■ **DATA BLOCK**:
● ● ● ● ●

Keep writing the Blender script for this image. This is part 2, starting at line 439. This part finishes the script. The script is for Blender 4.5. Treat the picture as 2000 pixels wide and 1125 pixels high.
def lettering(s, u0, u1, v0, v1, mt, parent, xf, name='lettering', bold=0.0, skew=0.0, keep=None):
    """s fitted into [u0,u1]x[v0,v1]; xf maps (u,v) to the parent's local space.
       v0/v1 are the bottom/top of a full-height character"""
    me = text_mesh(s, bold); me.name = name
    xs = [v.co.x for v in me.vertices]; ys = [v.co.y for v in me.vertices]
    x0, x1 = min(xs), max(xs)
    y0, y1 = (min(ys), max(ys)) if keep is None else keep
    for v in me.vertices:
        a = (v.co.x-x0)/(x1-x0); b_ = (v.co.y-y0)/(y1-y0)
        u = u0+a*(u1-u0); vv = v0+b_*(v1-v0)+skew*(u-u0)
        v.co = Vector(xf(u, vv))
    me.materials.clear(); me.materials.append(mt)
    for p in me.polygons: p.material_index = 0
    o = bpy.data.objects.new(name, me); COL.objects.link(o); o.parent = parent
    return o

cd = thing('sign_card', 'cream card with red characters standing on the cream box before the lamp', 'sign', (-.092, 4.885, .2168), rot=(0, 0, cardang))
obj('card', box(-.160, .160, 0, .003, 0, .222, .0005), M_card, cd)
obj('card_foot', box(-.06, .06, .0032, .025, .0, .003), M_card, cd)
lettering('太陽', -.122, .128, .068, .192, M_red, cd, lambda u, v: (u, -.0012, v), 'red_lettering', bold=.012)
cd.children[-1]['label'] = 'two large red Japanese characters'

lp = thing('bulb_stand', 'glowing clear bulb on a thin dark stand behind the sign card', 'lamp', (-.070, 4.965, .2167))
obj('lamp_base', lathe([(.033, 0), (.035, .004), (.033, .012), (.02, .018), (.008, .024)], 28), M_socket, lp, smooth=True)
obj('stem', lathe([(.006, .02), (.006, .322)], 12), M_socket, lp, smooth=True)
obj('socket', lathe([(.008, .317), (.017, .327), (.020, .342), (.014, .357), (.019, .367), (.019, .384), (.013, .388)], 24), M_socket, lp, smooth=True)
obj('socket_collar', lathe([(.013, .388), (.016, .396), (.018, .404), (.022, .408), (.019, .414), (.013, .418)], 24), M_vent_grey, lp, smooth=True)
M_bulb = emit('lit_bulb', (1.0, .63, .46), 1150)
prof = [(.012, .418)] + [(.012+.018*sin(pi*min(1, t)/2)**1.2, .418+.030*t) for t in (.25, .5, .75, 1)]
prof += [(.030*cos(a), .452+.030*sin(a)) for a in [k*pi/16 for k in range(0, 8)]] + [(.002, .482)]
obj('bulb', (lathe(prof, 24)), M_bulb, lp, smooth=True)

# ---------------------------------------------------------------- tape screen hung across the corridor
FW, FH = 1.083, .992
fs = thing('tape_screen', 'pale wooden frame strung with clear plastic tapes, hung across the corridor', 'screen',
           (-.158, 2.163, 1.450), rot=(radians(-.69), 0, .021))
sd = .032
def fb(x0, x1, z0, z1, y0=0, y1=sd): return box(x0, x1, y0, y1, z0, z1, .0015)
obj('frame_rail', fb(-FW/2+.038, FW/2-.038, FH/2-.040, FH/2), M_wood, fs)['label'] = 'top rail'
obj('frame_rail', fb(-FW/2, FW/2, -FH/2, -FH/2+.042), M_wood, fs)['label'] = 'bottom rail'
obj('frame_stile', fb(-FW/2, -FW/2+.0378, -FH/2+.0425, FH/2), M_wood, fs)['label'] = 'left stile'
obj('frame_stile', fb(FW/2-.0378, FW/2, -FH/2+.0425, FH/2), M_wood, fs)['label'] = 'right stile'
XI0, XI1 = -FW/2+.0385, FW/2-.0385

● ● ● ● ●

■ **WHAT IS BEING ASKED**: Print, please, the lines from the first line of the material through the line that contains "cd.children[-1]['label'] = 'two", exactly as written and with nothing added.

■ **CORRECT ANSWER**:
Keep writing the Blender script for this image. This is part 2, starting at line 439. This part finishes the script. The script is for Blender 4.5. Treat the picture as 2000 pixels wide and 1125 pixels high.
def lettering(s, u0, u1, v0, v1, mt, parent, xf, name='lettering', bold=0.0, skew=0.0, keep=None):
    """s fitted into [u0,u1]x[v0,v1]; xf maps (u,v) to the parent's local space.
       v0/v1 are the bottom/top of a full-height character"""
    me = text_mesh(s, bold); me.name = name
    xs = [v.co.x for v in me.vertices]; ys = [v.co.y for v in me.vertices]
    x0, x1 = min(xs), max(xs)
    y0, y1 = (min(ys), max(ys)) if keep is None else keep
    for v in me.vertices:
        a = (v.co.x-x0)/(x1-x0); b_ = (v.co.y-y0)/(y1-y0)
        u = u0+a*(u1-u0); vv = v0+b_*(v1-v0)+skew*(u-u0)
        v.co = Vector(xf(u, vv))
    me.materials.clear(); me.materials.append(mt)
    for p in me.polygons: p.material_index = 0
    o = bpy.data.objects.new(name, me); COL.objects.link(o); o.parent = parent
    return o

cd = thing('sign_card', 'cream card with red characters standing on the cream box before the lamp', 'sign', (-.092, 4.885, .2168), rot=(0, 0, cardang))
obj('card', box(-.160, .160, 0, .003, 0, .222, .0005), M_card, cd)
obj('card_foot', box(-.06, .06, .0032, .025, .0, .003), M_card, cd)
lettering('太陽', -.122, .128, .068, .192, M_red, cd, lambda u, v: (u, -.0012, v), 'red_lettering', bold=.012)
cd.children[-1]['label'] = 'two large red Japanese characters'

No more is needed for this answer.